Customers
Do You Know Who You're Building For?
First Users vs. Ideal Users
There is an important distinction between your first users and your ideal users:
- First users — could be a friend from college, a neighbour, your grandma. Anyone willing to try your product early.
- Ideal users — who your product ultimately solves the problem for, and who is willing to use it the most or pay you the most money.
Finding Your Ideal Customer
A simple trick to identify early potential ideal customers:
- Segment your users into cohorts based on an engagement metric (time on site, rides taken, workouts registered, etc.)
- Focus on the top 10% of engaged users
- Ask yourself:
- What do these users look like?
- What are their occupations?
- Where are they located?
- Why are they engaging with my product?
- How much time are they spending on the platform?
- Use this information to build a blueprint for your ideal customer
Example: A small business that needs help with web design but cannot justify hiring a full-time software engineer. This is the ideal customer blueprint for a marketplace of freelancers.
Only Onboard Customers Who Fit
Winning founders understand their customers deeply. Superhuman is a great example of a company that takes this seriously.

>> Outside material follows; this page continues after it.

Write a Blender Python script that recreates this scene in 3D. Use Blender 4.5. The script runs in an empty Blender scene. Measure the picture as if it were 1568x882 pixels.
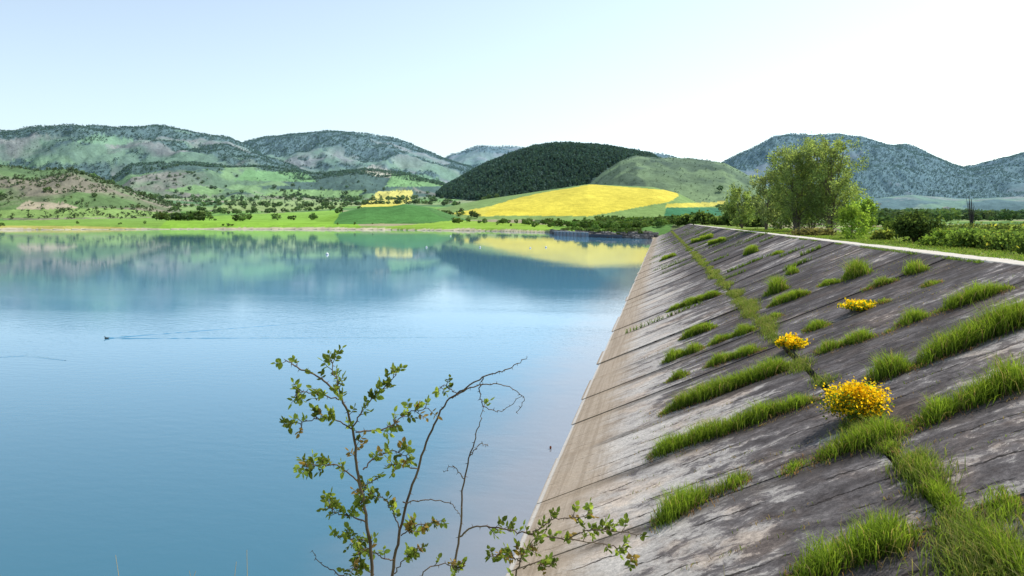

CEO Rahul Vohra only onboards email "power users" because of the product's relatively high price point (~$360/year for an email client). His reasoning:
- If a customer is not the right fit, they will likely have a bad experience
- They will churn quickly
- The entire cost of acquiring that customer is wasted
Superhuman actually rejects potential customers who are not a good fit. Instead, Rahul spends time only on customers he knows will love and use the product. This is a disciplined application of ICP (Ideal Customer Profile) thinking.